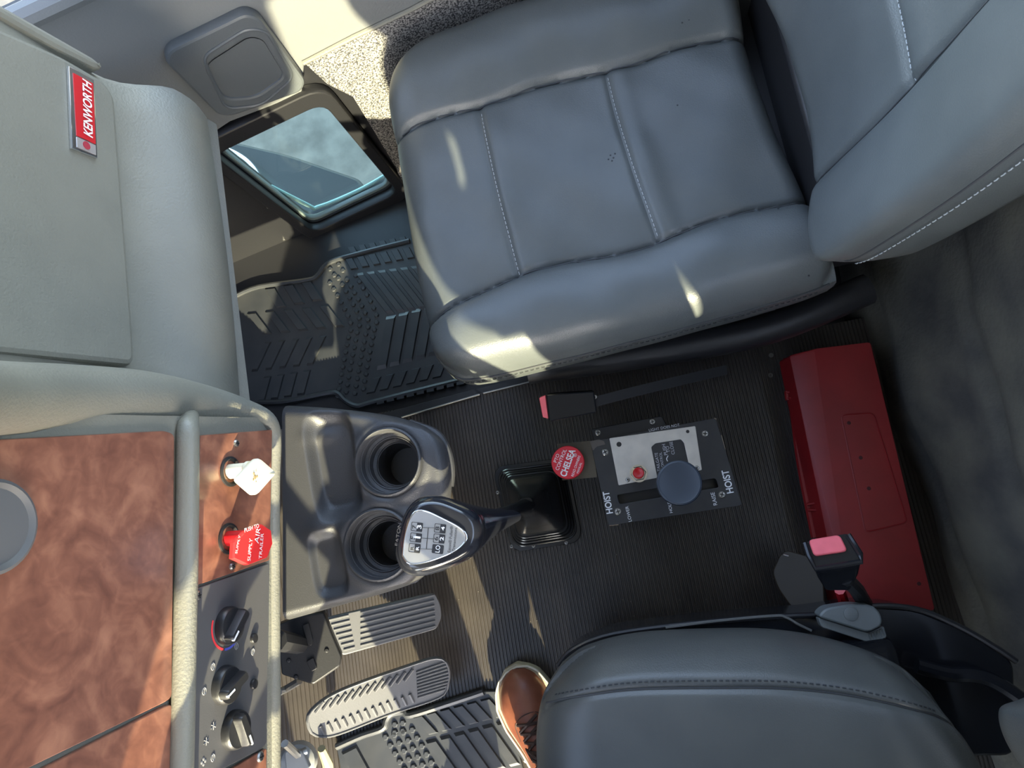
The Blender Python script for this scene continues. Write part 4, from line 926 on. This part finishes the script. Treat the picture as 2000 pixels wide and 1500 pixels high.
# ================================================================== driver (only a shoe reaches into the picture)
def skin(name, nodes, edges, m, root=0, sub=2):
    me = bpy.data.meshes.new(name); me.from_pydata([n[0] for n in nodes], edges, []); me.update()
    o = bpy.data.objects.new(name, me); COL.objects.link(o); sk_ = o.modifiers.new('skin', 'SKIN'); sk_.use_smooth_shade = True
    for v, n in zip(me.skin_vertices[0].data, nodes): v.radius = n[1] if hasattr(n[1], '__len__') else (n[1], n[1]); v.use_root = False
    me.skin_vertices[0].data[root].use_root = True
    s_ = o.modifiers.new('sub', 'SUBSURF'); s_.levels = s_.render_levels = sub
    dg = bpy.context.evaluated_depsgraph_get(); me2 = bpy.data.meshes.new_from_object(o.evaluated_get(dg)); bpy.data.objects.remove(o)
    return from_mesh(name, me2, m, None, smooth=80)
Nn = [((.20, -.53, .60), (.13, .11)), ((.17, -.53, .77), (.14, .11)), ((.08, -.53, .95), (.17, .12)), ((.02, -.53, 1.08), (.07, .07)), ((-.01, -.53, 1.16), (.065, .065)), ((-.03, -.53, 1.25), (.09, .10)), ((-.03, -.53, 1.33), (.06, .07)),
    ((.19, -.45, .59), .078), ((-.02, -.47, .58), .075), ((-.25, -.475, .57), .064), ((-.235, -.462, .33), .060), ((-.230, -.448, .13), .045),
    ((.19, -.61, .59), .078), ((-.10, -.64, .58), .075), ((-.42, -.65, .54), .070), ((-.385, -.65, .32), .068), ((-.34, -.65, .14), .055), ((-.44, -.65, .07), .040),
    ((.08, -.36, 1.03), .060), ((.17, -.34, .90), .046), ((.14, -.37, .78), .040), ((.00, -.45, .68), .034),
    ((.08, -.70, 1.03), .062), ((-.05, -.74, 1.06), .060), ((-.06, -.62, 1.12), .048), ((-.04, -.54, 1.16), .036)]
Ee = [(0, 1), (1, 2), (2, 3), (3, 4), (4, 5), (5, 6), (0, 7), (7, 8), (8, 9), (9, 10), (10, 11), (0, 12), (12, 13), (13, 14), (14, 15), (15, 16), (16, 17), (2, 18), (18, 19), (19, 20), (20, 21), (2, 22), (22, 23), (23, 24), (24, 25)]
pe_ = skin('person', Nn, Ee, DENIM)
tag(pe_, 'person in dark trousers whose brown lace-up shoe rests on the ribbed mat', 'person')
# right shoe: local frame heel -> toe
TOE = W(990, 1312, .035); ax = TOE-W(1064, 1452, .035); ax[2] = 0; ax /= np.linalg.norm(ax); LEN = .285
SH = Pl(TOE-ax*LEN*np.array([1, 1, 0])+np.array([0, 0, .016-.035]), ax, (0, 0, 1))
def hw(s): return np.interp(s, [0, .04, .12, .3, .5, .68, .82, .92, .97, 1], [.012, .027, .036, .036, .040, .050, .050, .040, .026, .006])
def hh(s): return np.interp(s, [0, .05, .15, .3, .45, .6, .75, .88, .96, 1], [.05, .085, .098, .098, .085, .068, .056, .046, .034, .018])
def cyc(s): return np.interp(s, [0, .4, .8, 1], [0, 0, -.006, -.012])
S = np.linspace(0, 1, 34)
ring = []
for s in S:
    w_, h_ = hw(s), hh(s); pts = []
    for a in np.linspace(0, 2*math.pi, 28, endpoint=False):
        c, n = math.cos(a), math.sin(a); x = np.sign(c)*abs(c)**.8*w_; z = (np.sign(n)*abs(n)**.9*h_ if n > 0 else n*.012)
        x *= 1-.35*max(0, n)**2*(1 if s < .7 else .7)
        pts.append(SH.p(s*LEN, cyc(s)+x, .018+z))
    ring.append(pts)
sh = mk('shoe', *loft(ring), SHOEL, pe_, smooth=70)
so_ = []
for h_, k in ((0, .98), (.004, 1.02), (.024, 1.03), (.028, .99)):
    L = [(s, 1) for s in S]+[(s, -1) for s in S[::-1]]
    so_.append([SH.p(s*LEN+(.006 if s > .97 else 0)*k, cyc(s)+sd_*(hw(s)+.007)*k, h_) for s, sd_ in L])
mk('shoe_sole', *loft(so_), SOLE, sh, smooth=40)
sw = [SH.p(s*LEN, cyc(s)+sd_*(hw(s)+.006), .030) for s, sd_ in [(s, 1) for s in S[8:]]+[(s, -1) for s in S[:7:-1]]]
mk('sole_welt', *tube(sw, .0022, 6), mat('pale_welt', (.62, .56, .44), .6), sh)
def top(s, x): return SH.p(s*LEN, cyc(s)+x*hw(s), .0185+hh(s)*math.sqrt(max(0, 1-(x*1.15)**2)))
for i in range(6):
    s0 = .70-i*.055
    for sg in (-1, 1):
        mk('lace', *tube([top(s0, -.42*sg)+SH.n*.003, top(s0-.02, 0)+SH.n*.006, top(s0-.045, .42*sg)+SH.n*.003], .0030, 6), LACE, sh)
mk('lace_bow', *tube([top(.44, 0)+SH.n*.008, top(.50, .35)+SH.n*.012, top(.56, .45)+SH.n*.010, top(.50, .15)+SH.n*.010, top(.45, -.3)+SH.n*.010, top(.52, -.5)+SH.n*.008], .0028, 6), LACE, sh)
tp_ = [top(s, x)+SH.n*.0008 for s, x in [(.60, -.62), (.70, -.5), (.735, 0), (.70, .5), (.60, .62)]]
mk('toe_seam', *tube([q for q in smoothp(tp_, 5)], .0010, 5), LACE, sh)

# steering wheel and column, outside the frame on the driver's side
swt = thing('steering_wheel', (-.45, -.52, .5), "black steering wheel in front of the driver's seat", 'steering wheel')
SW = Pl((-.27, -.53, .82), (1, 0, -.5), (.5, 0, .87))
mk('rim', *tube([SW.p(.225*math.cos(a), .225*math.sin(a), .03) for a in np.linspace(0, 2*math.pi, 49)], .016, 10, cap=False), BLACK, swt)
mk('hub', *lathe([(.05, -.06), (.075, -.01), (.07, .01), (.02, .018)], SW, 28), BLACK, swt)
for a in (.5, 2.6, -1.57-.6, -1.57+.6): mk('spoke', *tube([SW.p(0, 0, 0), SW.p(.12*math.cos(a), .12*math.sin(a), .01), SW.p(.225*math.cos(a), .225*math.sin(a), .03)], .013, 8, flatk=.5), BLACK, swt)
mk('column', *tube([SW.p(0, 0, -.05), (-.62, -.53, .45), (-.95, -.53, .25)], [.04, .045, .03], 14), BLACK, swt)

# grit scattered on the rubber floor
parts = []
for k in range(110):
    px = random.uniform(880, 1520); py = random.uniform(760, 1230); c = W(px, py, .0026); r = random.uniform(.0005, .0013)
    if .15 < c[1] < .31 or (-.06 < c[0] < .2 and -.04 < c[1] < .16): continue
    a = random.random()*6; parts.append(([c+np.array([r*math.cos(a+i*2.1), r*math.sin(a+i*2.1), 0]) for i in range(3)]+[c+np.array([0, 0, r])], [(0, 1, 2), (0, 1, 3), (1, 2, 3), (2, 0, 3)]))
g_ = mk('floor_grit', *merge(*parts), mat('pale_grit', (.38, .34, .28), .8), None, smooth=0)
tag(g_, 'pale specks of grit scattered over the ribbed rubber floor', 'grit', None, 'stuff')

■ ■ ■ ■ ■

EXERCISE REQUIREMENTS: All of the material above should be reproduced exactly, except the pictures.

REPLY TO THE EXERCISE:
The Blender Python script for this scene continues. Write part 4, from line 926 on. This part finishes the script. Treat the picture as 2000 pixels wide and 1500 pixels high.
# ================================================================== driver (only a shoe reaches into the picture)
def skin(name, nodes, edges, m, root=0, sub=2):
    me = bpy.data.meshes.new(name); me.from_pydata([n[0] for n in nodes], edges, []); me.update()
    o = bpy.data.objects.new(name, me); COL.objects.link(o); sk_ = o.modifiers.new('skin', 'SKIN'); sk_.use_smooth_shade = True
    for v, n in zip(me.skin_vertices[0].data, nodes): v.radius = n[1] if hasattr(n[1], '__len__') else (n[1], n[1]); v.use_root = False
    me.skin_vertices[0].data[root].use_root = True
    s_ = o.modifiers.new('sub', 'SUBSURF'); s_.levels = s_.render_levels = sub
    dg = bpy.context.evaluated_depsgraph_get(); me2 = bpy.data.meshes.new_from_object(o.evaluated_get(dg)); bpy.data.objects.remove(o)
    return from_mesh(name, me2, m, None, smooth=80)
Nn = [((.20, -.53, .60), (.13, .11)), ((.17, -.53, .77), (.14, .11)), ((.08, -.53, .95), (.17, .12)), ((.02, -.53, 1.08), (.07, .07)), ((-.01, -.53, 1.16), (.065, .065)), ((-.03, -.53, 1.25), (.09, .10)), ((-.03, -.53, 1.33), (.06, .07)),
    ((.19, -.45, .59), .078), ((-.02, -.47, .58), .075), ((-.25, -.475, .57), .064), ((-.235, -.462, .33), .060), ((-.230, -.448, .13), .045),
    ((.19, -.61, .59), .078), ((-.10, -.64, .58), .075), ((-.42, -.65, .54), .070), ((-.385, -.65, .32), .068), ((-.34, -.65, .14), .055), ((-.44, -.65, .07), .040),
    ((.08, -.36, 1.03), .060), ((.17, -.34, .90), .046), ((.14, -.37, .78), .040), ((.00, -.45, .68), .034),
    ((.08, -.70, 1.03), .062), ((-.05, -.74, 1.06), .060), ((-.06, -.62, 1.12), .048), ((-.04, -.54, 1.16), .036)]
Ee = [(0, 1), (1, 2), (2, 3), (3, 4), (4, 5), (5, 6), (0, 7), (7, 8), (8, 9), (9, 10), (10, 11), (0, 12), (12, 13), (13, 14), (14, 15), (15, 16), (16, 17), (2, 18), (18, 19), (19, 20), (20, 21), (2, 22), (22, 23), (23, 24), (24, 25)]
pe_ = skin('person', Nn, Ee, DENIM)
tag(pe_, 'person in dark trousers whose brown lace-up shoe rests on the ribbed mat', 'person')
# right shoe: local frame heel -> toe
TOE = W(990, 1312, .035); ax = TOE-W(1064, 1452, .035); ax[2] = 0; ax /= np.linalg.norm(ax); LEN = .285
SH = Pl(TOE-ax*LEN*np.array([1, 1, 0])+np.array([0, 0, .016-.035]), ax, (0, 0, 1))
def hw(s): return np.interp(s, [0, .04, .12, .3, .5, .68, .82, .92, .97, 1], [.012, .027, .036, .036, .040, .050, .050, .040, .026, .006])
def hh(s): return np.interp(s, [0, .05, .15, .3, .45, .6, .75, .88, .96, 1], [.05, .085, .098, .098, .085, .068, .056, .046, .034, .018])
def cyc(s): return np.interp(s, [0, .4, .8, 1], [0, 0, -.006, -.012])
S = np.linspace(0, 1, 34)
ring = []
for s in S:
    w_, h_ = hw(s), hh(s); pts = []
    for a in np.linspace(0, 2*math.pi, 28, endpoint=False):
        c, n = math.cos(a), math.sin(a); x = np.sign(c)*abs(c)**.8*w_; z = (np.sign(n)*abs(n)**.9*h_ if n > 0 else n*.012)
        x *= 1-.35*max(0, n)**2*(1 if s < .7 else .7)
        pts.append(SH.p(s*LEN, cyc(s)+x, .018+z))
    ring.append(pts)
sh = mk('shoe', *loft(ring), SHOEL, pe_, smooth=70)
so_ = []
for h_, k in ((0, .98), (.004, 1.02), (.024, 1.03), (.028, .99)):
    L = [(s, 1) for s in S]+[(s, -1) for s in S[::-1]]
    so_.append([SH.p(s*LEN+(.006 if s > .97 else 0)*k, cyc(s)+sd_*(hw(s)+.007)*k, h_) for s, sd_ in L])
mk('shoe_sole', *loft(so_), SOLE, sh, smooth=40)
sw = [SH.p(s*LEN, cyc(s)+sd_*(hw(s)+.006), .030) for s, sd_ in [(s, 1) for s in S[8:]]+[(s, -1) for s in S[:7:-1]]]
mk('sole_welt', *tube(sw, .0022, 6), mat('pale_welt', (.62, .56, .44), .6), sh)
def top(s, x): return SH.p(s*LEN, cyc(s)+x*hw(s), .0185+hh(s)*math.sqrt(max(0, 1-(x*1.15)**2)))
for i in range(6):
    s0 = .70-i*.055
    for sg in (-1, 1):
        mk('lace', *tube([top(s0, -.42*sg)+SH.n*.003, top(s0-.02, 0)+SH.n*.006, top(s0-.045, .42*sg)+SH.n*.003], .0030, 6), LACE, sh)
mk('lace_bow', *tube([top(.44, 0)+SH.n*.008, top(.50, .35)+SH.n*.012, top(.56, .45)+SH.n*.010, top(.50, .15)+SH.n*.010, top(.45, -.3)+SH.n*.010, top(.52, -.5)+SH.n*.008], .0028, 6), LACE, sh)
tp_ = [top(s, x)+SH.n*.0008 for s, x in [(.60, -.62), (.70, -.5), (.735, 0), (.70, .5), (.60, .62)]]
mk('toe_seam', *tube([q for q in smoothp(tp_, 5)], .0010, 5), LACE, sh)

# steering wheel and column, outside the frame on the driver's side
swt = thing('steering_wheel', (-.45, -.52, .5), "black steering wheel in front of the driver's seat", 'steering wheel')
SW = Pl((-.27, -.53, .82), (1, 0, -.5), (.5, 0, .87))
mk('rim', *tube([SW.p(.225*math.cos(a), .225*math.sin(a), .03) for a in np.linspace(0, 2*math.pi, 49)], .016, 10, cap=False), BLACK, swt)
mk('hub', *lathe([(.05, -.06), (.075, -.01), (.07, .01), (.02, .018)], SW, 28), BLACK, swt)
for a in (.5, 2.6, -1.57-.6, -1.57+.6): mk('spoke', *tube([SW.p(0, 0, 0), SW.p(.12*math.cos(a), .12*math.sin(a), .01), SW.p(.225*math.cos(a), .225*math.sin(a), .03)], .013, 8, flatk=.5), BLACK, swt)
mk('column', *tube([SW.p(0, 0, -.05), (-.62, -.53, .45), (-.95, -.53, .25)], [.04, .045, .03], 14), BLACK, swt)

# grit scattered on the rubber floor
parts = []
for k in range(110):
    px = random.uniform(880, 1520); py = random.uniform(760, 1230); c = W(px, py, .0026); r = random.uniform(.0005, .0013)
    if .15 < c[1] < .31 or (-.06 < c[0] < .2 and -.04 < c[1] < .16): continue
    a = random.random()*6; parts.append(([c+np.array([r*math.cos(a+i*2.1), r*math.sin(a+i*2.1), 0]) for i in range(3)]+[c+np.array([0, 0, r])], [(0, 1, 2), (0, 1, 3), (1, 2, 3), (2, 0, 3)]))
g_ = mk('floor_grit', *merge(*parts), mat('pale_grit', (.38, .34, .28), .8), None, smooth=0)
tag(g_, 'pale specks of grit scattered over the ribbed rubber floor', 'grit', None, 'stuff')